Task statement
Reproduce the entries shown below only from the line with "board('back_board', W(-0.14, -0.02, lip_hi" down to the line with "plB = npl(0.009)", keeping both end lines and copying each one exactly.

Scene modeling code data

**********

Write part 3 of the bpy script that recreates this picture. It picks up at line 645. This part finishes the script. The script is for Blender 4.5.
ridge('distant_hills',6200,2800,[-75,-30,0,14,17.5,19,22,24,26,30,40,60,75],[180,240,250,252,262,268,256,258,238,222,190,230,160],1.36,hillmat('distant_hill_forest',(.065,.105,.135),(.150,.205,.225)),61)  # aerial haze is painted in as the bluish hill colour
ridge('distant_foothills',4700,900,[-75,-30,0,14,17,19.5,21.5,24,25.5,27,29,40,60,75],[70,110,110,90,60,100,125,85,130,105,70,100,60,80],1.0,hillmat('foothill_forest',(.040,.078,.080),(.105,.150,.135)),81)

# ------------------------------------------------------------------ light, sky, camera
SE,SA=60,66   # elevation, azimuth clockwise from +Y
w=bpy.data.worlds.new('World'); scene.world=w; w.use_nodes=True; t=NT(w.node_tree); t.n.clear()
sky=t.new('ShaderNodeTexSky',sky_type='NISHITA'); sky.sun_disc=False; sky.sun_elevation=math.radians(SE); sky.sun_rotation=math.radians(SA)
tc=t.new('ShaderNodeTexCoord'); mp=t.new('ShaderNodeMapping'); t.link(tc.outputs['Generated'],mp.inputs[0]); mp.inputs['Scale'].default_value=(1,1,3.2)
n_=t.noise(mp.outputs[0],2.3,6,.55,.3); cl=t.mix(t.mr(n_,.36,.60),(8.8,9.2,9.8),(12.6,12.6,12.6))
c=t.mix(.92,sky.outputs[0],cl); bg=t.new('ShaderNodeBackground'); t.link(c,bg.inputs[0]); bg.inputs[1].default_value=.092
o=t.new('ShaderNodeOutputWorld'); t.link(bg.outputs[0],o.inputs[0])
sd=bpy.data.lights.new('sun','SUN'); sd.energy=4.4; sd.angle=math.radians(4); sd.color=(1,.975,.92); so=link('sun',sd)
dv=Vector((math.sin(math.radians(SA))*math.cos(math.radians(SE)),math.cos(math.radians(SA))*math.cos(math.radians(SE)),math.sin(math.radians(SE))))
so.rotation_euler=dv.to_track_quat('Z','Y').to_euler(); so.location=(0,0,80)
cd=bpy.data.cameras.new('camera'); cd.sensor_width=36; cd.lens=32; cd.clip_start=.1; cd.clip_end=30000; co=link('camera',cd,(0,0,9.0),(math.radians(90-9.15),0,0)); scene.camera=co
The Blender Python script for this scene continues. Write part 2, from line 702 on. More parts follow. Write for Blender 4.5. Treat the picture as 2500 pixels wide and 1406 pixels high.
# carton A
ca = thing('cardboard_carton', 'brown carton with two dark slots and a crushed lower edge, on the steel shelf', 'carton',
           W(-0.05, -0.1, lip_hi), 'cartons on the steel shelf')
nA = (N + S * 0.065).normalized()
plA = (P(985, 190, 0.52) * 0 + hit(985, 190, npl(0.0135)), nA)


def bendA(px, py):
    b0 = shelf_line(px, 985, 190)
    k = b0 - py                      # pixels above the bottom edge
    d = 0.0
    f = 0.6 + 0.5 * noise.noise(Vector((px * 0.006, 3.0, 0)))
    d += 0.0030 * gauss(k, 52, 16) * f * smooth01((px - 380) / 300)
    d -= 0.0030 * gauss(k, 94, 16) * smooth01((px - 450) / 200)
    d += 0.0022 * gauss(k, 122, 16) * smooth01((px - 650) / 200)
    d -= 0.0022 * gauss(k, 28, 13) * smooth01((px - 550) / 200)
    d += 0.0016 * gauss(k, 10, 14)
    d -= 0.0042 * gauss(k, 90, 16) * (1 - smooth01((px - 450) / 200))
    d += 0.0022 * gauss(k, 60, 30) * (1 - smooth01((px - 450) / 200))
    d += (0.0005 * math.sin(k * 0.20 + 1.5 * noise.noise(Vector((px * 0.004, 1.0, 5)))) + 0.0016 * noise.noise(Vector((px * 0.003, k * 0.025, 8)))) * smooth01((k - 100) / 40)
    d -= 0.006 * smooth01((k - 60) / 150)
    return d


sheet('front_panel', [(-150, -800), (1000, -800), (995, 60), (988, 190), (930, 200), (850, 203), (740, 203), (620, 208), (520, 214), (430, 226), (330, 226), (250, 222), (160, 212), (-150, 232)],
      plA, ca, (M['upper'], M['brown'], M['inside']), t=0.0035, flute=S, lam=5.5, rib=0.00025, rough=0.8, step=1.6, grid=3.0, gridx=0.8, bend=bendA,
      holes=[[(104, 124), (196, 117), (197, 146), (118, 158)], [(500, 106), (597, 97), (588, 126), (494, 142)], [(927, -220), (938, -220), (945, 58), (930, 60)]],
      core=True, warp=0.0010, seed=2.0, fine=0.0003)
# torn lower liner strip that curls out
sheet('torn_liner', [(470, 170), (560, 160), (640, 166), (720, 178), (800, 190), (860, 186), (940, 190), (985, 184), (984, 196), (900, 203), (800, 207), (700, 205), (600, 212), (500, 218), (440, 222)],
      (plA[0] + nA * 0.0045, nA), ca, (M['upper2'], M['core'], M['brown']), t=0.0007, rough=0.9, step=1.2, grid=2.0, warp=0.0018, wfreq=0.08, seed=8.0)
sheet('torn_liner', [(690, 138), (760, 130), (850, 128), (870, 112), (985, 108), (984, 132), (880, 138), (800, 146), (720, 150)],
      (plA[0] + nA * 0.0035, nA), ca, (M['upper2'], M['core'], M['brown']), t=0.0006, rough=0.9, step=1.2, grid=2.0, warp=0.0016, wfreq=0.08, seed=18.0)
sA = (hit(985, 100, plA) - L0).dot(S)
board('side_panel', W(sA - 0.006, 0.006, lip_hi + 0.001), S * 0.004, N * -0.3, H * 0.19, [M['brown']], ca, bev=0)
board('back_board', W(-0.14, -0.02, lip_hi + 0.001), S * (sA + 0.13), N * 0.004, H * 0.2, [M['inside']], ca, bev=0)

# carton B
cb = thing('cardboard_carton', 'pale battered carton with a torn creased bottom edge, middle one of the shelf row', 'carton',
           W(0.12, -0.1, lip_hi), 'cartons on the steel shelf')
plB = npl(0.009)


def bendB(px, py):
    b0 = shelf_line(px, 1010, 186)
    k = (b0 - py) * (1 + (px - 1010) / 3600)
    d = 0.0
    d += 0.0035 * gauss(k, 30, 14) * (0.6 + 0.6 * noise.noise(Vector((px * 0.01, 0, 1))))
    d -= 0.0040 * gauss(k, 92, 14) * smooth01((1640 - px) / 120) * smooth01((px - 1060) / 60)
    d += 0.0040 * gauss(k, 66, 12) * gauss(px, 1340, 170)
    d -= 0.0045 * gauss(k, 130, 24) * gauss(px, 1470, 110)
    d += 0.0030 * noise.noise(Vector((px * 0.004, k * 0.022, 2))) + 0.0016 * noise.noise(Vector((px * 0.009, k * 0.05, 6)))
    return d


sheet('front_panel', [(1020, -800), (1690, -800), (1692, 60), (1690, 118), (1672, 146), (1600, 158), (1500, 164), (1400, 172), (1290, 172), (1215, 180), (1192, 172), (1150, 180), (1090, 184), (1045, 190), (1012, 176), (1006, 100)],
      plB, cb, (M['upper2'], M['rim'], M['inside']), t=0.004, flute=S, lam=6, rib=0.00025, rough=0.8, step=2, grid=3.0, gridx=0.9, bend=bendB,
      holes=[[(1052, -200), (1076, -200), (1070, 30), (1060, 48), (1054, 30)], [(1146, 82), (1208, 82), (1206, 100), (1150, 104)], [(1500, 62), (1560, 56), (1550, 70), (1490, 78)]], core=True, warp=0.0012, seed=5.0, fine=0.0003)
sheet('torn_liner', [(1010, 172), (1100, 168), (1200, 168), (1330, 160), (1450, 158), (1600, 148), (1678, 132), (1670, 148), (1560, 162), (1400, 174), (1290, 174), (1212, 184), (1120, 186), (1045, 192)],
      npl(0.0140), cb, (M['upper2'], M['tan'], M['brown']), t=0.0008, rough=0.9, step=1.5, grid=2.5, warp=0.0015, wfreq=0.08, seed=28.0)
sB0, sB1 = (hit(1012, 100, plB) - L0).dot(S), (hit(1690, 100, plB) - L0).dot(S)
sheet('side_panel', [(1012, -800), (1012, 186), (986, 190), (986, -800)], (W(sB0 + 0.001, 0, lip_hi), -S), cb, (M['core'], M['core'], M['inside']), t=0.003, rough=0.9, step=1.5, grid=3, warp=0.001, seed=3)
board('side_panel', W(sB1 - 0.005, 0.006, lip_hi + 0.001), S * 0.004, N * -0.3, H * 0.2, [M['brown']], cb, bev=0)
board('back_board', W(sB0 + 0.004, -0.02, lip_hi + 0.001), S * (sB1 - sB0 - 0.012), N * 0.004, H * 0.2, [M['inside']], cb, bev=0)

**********

Solution
board('back_board', W(-0.14, -0.02, lip_hi + 0.001), S * (sA + 0.13), N * 0.004, H * 0.2, [M['inside']], ca, bev=0)

# carton B
cb = thing('cardboard_carton', 'pale battered carton with a torn creased bottom edge, middle one of the shelf row', 'carton',
           W(0.12, -0.1, lip_hi), 'cartons on the steel shelf')
plB = npl(0.009)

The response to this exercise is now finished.